All these are “averages” of some sort, which must factor in geographic location, such as the price of bread in Alaska versus Idaho, as well as the relative importance that each item places in the “average” person’s life. Because Potatoes were up 15.16%, but Sewing Machines only 8.14%, the statistician must decide which played a bigger impact in people’s lives and then quantify.

Eventually, after various deliberations, the data gets rolled into the 8.26% CPI figure. True, 8.26% is higher than the Fed’s targeted 2%; but the Fed’s target easily could have been 0% or 4% and CPI 16%. They try to make it sound scientific. But it’s really just guess work, estimates, and bias from the central planning committee to arrive at a figure.

What should also be considered are the few categories showing a negative inflation number, such as:

  • Television: -19.19%
  • Video and audio products: -8.96%
  • Car and truck rental: -6.16%
  • Uncooked beef steaks: -2.95%
  • Jewelry: -1.16%
  • Education and communication commodities: -7.33%

For reasons never clear to the public, the Fed always wants some inflation, never zero percent or even negative inflation. Understanding the limitations in the data, the sample above finds that the price of televisions, uncooked beef steaks (as opposed to beef roasts, which increased) and even jewelry prices are said to have decreased in the last year. The alleged harm of these price reductions should be questioned by the public.
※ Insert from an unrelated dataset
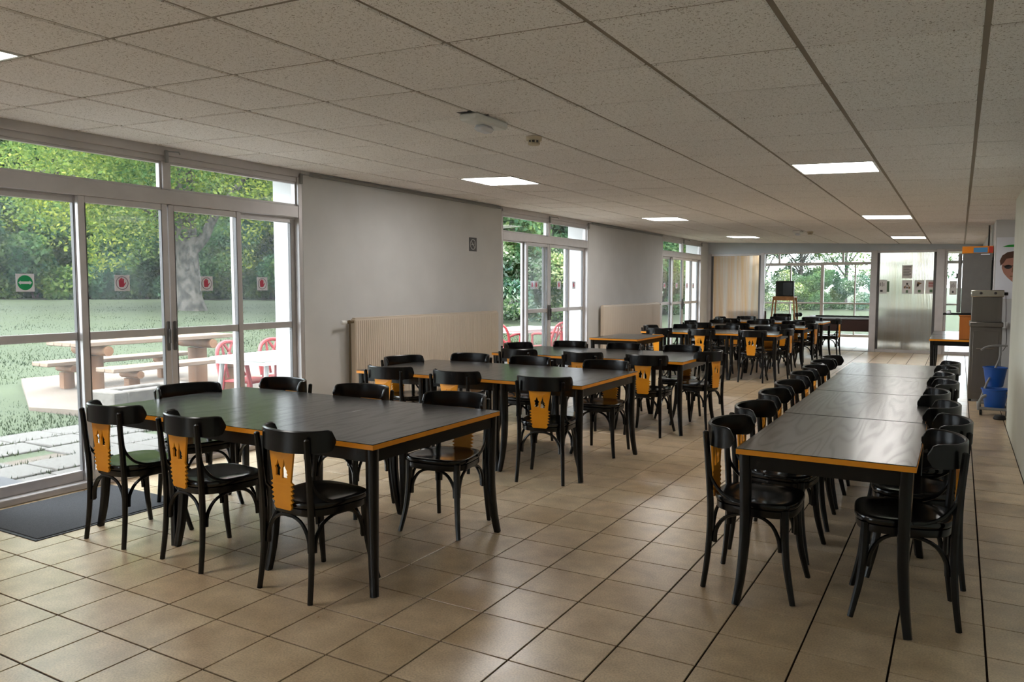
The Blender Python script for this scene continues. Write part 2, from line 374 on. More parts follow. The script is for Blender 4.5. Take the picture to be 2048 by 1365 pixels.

It’s fair to say, all things being equal, you’d rather buy the same TV at a 20% discount, and you prefer to buy more products when they are on sale; yet mainstream economists and members of the Fed seem to not understand this. Nor are the benefits of a stronger dollar, versus one that depreciates year over year, well understood by them. Conversely, many are fooled into thinking that “high inflation” is good for businesses since they can presumably make more revenue. They fail to factor in that the cost of production also increases. But since the “structure of production” is basically absent from mainstream economic theory, it makes sense that they have an inability to articulate the various negative effects that come with currency debasement.

In the end, the problem with inflation very much resembles the inflation map presented by the Wall Street Journal; messy and difficult to comprehend, yet strangely amusing, until one day all prices become unrecognizable. And no matter what they say in the mainstream media or in a university setting, a policy of inflationism always leads to economic destruction and the degradation of society.